Monday, October 4, 2010

Eating Humble Pie

My sister (whom I love dearly and is an amazing friend) and I had a conversation this weekend about parenting.  Her having 2 and me having 1, all close in age, that is what MOST of our conversations are about.  We were talking about the things that we swore we would never do or let our child get away with before we were parents.  However, being parents you quickly realize that you can throw all of that out the window.

I'm very fortunate.  I had great parents as examples, was surrounded by Godly advice from people like Dr. Dobson, and had tons of experiences with kids.  I thought I knew most of what their was to know about parenting.  I knew it would be hard, I knew I would have trials, but over all I wasn't too worried.  Then the doctors place a beautiful 7 lb 9 oz child in my hands and walked away.  Suddenly it wasn't all so easy.


Right after I snapped this picture I realized I shouldn't let her stand on the chair....ooppss!

I'm quickly discovering that my child is going to do almost everything I said they would NEVER get away with.  I had always planned that if my child ever threw a tantrum in public we would do one of three things: 1. I would walk away from her, 2. I would spank her, 3. We would immediately leave the store.  However, I then experienced my first public tantrum before the age of one.  I was beyond baffled.  I couldn't leave her (I'm sure DCFS would of loved me for that).  I discovered spanking her in public is beyond difficult (plus she had never been spanked before and delaying punishment till the bathroom was not reasonable for her age).  And I couldn't leave because she wasn't going to know the difference, plus I had shopping that NEEDED to be done.  So what did I do.  I got her to a more private area, called my husband about in tears, and distracted her with a toy.  I think I would have scolded myself before I had kids.

I'm learning that books and experts only go so far.  Each child is different, each child is unique.  Each child MUST be raised differently.  I'm also discovering that at least half of parenting is a guessing game.  My sister and I like to run things by each other:  "what do you do about this."  Sometimes we can give advice and other times we are just as lost as they are. 

So daily now I eat humble pie as a mommy.  I realize that I truly had no right to judge those other parents.  God gave me my child to raise for a reason and them their child to raise for a reason.  Their are a 100 different ways to accomplish the same goal and each child needs a way that fits them.  I think I could read every single parenting book available and STILL be baffled by the things my child did that I SWORE they would never do. 

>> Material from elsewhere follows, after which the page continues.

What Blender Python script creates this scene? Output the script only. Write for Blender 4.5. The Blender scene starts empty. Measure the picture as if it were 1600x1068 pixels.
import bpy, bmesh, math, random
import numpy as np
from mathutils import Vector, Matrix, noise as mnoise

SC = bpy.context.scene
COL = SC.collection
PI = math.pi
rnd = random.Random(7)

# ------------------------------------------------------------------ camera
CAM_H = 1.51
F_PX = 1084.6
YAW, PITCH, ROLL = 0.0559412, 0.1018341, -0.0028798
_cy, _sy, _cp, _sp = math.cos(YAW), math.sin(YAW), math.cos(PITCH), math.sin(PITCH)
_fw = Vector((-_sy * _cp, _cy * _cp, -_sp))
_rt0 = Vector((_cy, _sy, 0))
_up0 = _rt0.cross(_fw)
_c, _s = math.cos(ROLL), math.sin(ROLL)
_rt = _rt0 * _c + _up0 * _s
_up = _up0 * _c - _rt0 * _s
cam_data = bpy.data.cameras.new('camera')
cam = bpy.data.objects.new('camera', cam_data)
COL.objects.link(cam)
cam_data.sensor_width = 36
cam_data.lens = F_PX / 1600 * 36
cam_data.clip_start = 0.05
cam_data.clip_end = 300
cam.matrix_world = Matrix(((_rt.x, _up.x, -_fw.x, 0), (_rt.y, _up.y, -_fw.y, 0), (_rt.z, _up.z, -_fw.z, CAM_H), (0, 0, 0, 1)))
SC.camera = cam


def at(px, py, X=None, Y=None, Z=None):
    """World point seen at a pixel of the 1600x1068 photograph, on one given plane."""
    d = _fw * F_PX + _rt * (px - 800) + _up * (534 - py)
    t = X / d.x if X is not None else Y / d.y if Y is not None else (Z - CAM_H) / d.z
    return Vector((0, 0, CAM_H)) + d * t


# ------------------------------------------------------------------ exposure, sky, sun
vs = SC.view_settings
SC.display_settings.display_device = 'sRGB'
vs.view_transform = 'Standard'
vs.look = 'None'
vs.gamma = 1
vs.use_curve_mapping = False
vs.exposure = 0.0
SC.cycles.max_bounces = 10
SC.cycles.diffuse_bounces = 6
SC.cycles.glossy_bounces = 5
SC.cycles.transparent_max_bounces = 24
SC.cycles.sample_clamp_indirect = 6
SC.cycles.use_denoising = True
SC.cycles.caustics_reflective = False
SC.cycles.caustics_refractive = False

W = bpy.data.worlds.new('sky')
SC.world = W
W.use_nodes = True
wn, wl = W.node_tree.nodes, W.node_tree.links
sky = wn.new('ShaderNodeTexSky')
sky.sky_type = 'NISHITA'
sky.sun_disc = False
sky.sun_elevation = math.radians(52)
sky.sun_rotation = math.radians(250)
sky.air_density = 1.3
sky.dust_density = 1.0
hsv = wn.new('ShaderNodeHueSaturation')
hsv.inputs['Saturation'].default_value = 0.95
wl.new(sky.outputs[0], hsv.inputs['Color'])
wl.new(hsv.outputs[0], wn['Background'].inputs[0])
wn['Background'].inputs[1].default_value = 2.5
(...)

Watching a You-tube video....something I thought I would never let her do at this age.
However, it is also doing on other thing.  It forces me into a position to completely rely on God for my parenting answers.  I'm constantly praying for wisdom that can only come from Him.  Sometimes that's is in books (Bring Up Girls is great) and other parents and sometimes its in the "wow that actually worked" moments (which are even more humbling).  I'm learning that neither I nor my daughter will get through her child hood with out a LOT of prayer.  God has definitely used her to get me on my knees admitting I can't do it on my own.

2 comments:

Joy said...

Your ideas definately change when you have a baby! Well, some of mine have stayed the same, but like you most got chucked out the window. Do you like Dobsons "Bringing ups Girls". I've only read "Bringing up Boys".

Tony and Heather Snyder said...

Hey Joy.....Yes, I like the book. Its very focused on Dad's though. So unless you can get Brian to read it I think you'll be pulling your hair out trying to impliment things. It has forced me and Tony (especially Tony) to be much more intental about things we do w/ her.